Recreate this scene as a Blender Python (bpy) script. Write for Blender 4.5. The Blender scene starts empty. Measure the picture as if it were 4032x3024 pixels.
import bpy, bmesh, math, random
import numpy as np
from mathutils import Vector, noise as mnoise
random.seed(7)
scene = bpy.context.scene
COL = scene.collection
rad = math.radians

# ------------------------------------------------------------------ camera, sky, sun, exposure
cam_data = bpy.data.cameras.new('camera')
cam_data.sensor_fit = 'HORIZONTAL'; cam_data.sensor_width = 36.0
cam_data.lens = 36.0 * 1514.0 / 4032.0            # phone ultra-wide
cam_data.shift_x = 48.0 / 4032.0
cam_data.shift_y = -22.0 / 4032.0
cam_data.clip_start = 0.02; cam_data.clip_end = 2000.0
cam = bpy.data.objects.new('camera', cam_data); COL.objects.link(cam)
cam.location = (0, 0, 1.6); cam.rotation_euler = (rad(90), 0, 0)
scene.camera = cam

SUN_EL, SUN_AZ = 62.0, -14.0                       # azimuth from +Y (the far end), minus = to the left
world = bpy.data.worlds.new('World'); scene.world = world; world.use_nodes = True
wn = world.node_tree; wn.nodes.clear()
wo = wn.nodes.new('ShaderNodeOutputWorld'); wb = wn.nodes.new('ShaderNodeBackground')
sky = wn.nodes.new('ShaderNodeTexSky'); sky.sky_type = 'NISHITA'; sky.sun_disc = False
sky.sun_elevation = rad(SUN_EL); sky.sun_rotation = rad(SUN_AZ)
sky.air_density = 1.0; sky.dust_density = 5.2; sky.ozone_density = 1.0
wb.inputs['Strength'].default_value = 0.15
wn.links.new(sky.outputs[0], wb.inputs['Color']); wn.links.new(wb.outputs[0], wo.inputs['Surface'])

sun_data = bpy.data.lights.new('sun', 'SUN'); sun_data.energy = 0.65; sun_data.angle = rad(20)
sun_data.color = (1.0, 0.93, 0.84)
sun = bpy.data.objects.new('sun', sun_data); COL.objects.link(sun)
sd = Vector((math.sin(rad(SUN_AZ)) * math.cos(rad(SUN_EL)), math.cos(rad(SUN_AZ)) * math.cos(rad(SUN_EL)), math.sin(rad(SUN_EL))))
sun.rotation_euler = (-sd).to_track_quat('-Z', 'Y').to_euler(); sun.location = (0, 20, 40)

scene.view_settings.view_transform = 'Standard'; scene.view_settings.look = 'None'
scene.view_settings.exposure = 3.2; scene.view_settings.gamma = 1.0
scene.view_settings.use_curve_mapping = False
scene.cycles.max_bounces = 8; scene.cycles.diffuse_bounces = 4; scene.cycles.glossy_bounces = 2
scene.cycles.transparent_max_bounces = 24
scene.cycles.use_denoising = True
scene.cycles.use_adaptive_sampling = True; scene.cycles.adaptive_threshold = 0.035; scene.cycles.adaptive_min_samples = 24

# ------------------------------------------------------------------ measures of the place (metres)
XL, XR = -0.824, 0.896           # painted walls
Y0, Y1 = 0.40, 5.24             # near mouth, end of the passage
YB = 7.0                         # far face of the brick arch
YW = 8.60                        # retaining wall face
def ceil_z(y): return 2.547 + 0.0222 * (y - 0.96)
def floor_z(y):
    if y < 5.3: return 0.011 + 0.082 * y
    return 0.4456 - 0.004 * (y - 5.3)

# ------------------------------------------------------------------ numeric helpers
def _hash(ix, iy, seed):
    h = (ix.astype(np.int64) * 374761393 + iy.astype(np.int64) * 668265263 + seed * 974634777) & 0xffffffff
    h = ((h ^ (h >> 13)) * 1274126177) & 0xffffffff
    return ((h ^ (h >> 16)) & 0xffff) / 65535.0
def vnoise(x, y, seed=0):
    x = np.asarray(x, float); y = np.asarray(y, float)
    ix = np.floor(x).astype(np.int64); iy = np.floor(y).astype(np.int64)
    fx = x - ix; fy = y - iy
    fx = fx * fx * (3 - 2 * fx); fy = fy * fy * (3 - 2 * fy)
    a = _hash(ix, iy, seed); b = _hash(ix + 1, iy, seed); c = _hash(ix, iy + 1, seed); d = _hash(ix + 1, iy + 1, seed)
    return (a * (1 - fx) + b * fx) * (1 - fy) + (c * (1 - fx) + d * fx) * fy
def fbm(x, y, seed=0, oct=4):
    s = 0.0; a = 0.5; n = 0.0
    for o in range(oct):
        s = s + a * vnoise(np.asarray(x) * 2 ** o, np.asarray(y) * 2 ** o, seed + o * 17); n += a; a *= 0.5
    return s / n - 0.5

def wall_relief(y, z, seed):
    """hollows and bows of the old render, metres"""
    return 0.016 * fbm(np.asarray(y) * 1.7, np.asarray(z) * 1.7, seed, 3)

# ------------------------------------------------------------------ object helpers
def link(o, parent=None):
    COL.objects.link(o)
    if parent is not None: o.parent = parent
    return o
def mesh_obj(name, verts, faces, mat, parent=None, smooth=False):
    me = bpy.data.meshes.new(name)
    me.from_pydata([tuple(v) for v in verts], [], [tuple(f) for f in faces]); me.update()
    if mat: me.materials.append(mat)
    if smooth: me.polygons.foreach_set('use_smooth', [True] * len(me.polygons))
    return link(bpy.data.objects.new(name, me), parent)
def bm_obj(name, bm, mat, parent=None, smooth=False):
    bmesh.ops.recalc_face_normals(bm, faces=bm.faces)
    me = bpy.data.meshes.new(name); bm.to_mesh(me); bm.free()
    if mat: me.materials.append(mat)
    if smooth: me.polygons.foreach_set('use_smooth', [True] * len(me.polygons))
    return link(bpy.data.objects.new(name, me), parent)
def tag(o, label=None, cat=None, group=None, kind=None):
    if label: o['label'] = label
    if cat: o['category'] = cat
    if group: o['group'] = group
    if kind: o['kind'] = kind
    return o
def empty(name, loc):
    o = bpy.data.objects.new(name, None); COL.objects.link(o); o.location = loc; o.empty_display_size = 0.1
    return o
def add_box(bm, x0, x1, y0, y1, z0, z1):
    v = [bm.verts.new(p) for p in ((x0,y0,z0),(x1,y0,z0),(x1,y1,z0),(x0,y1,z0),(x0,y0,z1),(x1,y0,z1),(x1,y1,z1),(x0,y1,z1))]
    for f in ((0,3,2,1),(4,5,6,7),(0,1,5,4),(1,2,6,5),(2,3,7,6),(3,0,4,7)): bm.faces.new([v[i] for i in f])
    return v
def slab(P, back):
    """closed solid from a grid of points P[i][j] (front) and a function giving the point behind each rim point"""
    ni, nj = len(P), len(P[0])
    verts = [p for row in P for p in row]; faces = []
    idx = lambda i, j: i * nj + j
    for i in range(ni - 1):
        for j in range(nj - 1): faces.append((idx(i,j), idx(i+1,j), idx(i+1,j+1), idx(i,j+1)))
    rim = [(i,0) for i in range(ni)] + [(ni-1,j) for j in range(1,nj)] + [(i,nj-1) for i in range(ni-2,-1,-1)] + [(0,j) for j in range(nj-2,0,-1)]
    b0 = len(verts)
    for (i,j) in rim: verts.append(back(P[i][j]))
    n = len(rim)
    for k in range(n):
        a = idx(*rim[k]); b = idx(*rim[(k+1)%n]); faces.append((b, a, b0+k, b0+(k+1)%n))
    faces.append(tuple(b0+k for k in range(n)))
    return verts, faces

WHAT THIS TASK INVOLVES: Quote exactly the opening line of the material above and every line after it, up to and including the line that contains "scene.camera = cam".

TASK OUTPUT:
Recreate this scene as a Blender Python (bpy) script. Write for Blender 4.5. The Blender scene starts empty. Measure the picture as if it were 4032x3024 pixels.
import bpy, bmesh, math, random
import numpy as np
from mathutils import Vector, noise as mnoise
random.seed(7)
scene = bpy.context.scene
COL = scene.collection
rad = math.radians

# ------------------------------------------------------------------ camera, sky, sun, exposure
cam_data = bpy.data.cameras.new('camera')
cam_data.sensor_fit = 'HORIZONTAL'; cam_data.sensor_width = 36.0
cam_data.lens = 36.0 * 1514.0 / 4032.0            # phone ultra-wide
cam_data.shift_x = 48.0 / 4032.0
cam_data.shift_y = -22.0 / 4032.0
cam_data.clip_start = 0.02; cam_data.clip_end = 2000.0
cam = bpy.data.objects.new('camera', cam_data); COL.objects.link(cam)
cam.location = (0, 0, 1.6); cam.rotation_euler = (rad(90), 0, 0)
scene.camera = cam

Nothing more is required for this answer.